The former Democrat presidential candidate in 1972 (who caused the Watergate scandal), George McGovern, and Democrat Representative for the state of Massachusetts, Jim McGovern (not related), call for a rapid withdrawal of the troops of the Coalition. This war can not be won and the presence of occupation forces only stirs up violence in the country. The US withdrawal from Iraq may provoke some chaos but if it stays there it will certainly be a disaster. In the same newspaper, former independent presidential candidate Ralph Nader and the director of the website DemocracyRising.US, Kevin Zeese, recall that this war was triggered by a lie. Recalling that Bill Clinton was almost removed by Congress from his post for committing perjury in a moral and personal issue, they demand Congress to be coherent and begin an impeachment process against Bush and Cheney.

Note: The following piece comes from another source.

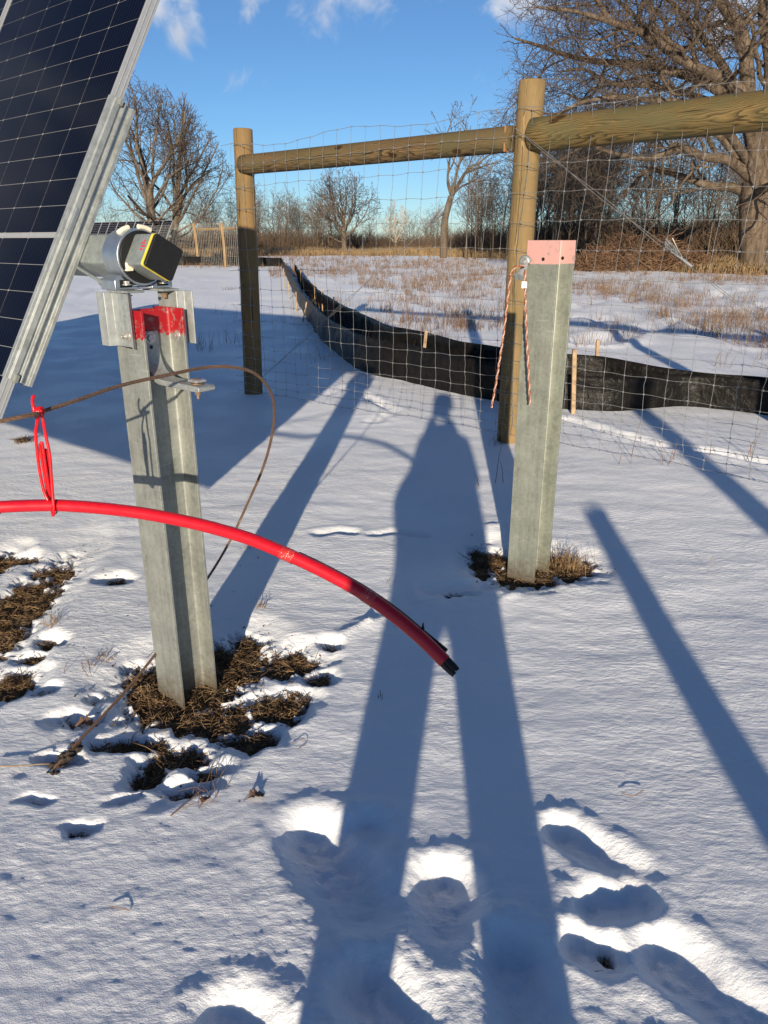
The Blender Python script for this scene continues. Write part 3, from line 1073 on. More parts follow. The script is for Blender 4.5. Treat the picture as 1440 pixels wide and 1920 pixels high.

This appeal, however, has only been echoed by the Boston Globe. It is not the case of Washington’s propaganda against the Iraqi resistance. Tus, the Project Syndicate publishes in the Korea Herald, the Taipei Times, the Daily Star and maybe in another one tomorrow, a column by a professor of the US Army War College, Steven Metz. In another effort to compete with Washington’s lack of knowledge about the Iraqi resistance, he recycles the most used propaganda: the “jihadists” occupy an essential place within the resistance, which would be linked to Al-Qaida and it would not be moved by feelings of national sovereignty but by nihilism, and it would be financed by Syria and Saudi Arabia.